Kudos are due for Jensen's use of homoeroticism - I'm not even talking about the explicit stuff like "Louie" being Ludwig's lover, but von Glower caressing a half-naked Gabriel as he sleeps? von Zell getting all bitchy because his ex-boyfriend has a new (and prettier) toy? Wow. Not the sort of thing I would've expected to find in a 1995 video game.

Which brings us to "Blood of the Sacred, Blood of the Damned". And... it just doesn't live up to its predecessors. I mean, it's admirable that they try something new every game, and here we have a fully 3D environment in which the camera can move completely independent of the player character - refreshing at first, but you'll get tired of it very quickly when it comes to navigating and/or finding a specific item or person in a huge sprawling area. Fortunately, the camera moves swiftly, but still, it's an annoyance.

Tim Curry is back as Gabriel, and like I said, he's even more over-the-top here... So Bad It's Good? I honestly can't say. Anyway, after facing a voodoo cult and werewolves, Gabriel and Grace are up against vampires this time around. Sounds exciting? It would've been, if the game were actually about vampires. But that whole storyline gets sidetracked for most of the game so Gabriel can investigate - I kid you not - the Holy Grail. And it turns into a ridiculously muddled mess, with a bunch of scavenger hunters digging for treasure, some mumblings about alchemy, the 11th-hour appearance of the Wandering Jew and an origin story for the Ritter line that is so corny, so ludicrously and blatantly Christian-By-Numbers, that my eyes almost rolled right out of their sockets.
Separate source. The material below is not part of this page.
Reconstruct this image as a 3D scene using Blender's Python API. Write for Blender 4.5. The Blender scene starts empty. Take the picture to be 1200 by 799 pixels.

And if Grace and Gabriel didn't come off too well in "The Beast Within", they - and good old Mosely from New Orleans - are even worse here: Gabriel calls Grace a walking chastity belt while she's within hearing distance, and then he has a bad dream about a vampire attacking her and bamp-chicka-wow-wow, Something We Know Not What ensues. And the ending... abrupt, unsatisfactory, supposedly grows out of earlier events but I'm hard-pressed to see the connection. The whole Gabriel/Grace dynamic is just screwed to hell with this game, and that was a big part of the fun in the first game (and, to a lesser extent, the third as well). It doesn't help that "Blood of the Sacred" has some of the most obscure puzzles in the trilogy, especially towards the end with the whole "Indiana Jones and the Last Crusade" bit.

So, yeah, lousy ending to a great pair of games, for what that's worth. I'd say stick with the first two and give the third a pass - any closure you think you'll get from "Blood of the Sacred, Blood of the Damned" will be disappointing to say the least.